If you worked for the Massachusetts Bay Transportation Authority (MBTA) you might freak out and start throwing lawyers. In fact, that is just what happened. (Massachusetts transit agency sues to stop hacker talk - http://www.networkworld.com/news/2008/080908-massachusetts-transit-agency-sues-to.html) I suppose there could be dumber things to do in this circumstance but it might take a while to think of one. Actually, come to think of it, you could sue after the slides for the presentation (http://www-tech.mit.edu/V128/N30/subway/Defcon_Presentation.pdf ) had already been distributed to the 7,000 or more conference attendees and you could append a copy of a white paper (http://blog.wired.com/27bstroke6/files/vulnerability_assessment_of_the_mtba_system.pdf) that covers about what the talk would have covered to your law suit thus making it a public document.
It would help if you were somewhat clueless about security and did not know that the underlying RFID technology your fare card uses had been broken earlier this year and the cat was well out of the bag. (Hacker trio finds a way to crack popular smartcard in minutes - http://www.networkworld.com/news/2008/030608-hacker-cracks-smartcard.html).
By suing the MBTA has ensured maximum attention to the fact that their fare cards are breakable and cloneable. If they had ignored the situation the story would have likely received almost no coverage since there was little new in it. The security community already knew that the MBTA RFID cards used the discredited Mifare Classic RFID and there would have been little interest in yet another example of braking a technology that had already been broken. One thing that was not well known was that the mag stripe card was so poorly designed from a security perspective. The MBTA's lawsuit has ensured that the poor design will now be known by tens of thousands, if not hundreds of thousands more people than would have found out if the talk had gone ahead.
The MBTA defaulted to the common but dumb idea that if security flaws are hidden they will not be exploited. This never works in the long run and is counter to more than a hundred years of the understanding of security. (see: FCC ignores more than 100 years of wisdom - http://www.networkworld.com/columnists/2007/070907bradner.html)
One can excuse the MBTA for doing what they did - the people involved were unlikely to have the faintest idea about either the effect of calling attention to the talk by suing or the futility of trying to hide security flaws.
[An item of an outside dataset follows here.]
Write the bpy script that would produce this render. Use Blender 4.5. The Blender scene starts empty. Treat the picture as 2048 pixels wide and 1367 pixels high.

It's harder to excuse the judge granting the MBTA's request for an injunction (something that did not happen when the makers of the Mifare Classic chips tried to block Dutch researchers disclosing their research into vulnerabilities in the technology - http://news.cnet.com/8301-1009_3-9994120-83.html).
It's also hard to excuse the makers of these cards not understanding that they would get far better security if they asked for public review of their technology - the 6-bit checksum on the mag stripe fare card would not have survived 5 minutes of such review. Sadly, there is no empirical evidence that such companies learn anything from experience.
disclaimer: Places like Harvard endeavor to get students to learn without having experience absolutely everything but the above discussion represents my opinion, not the university's.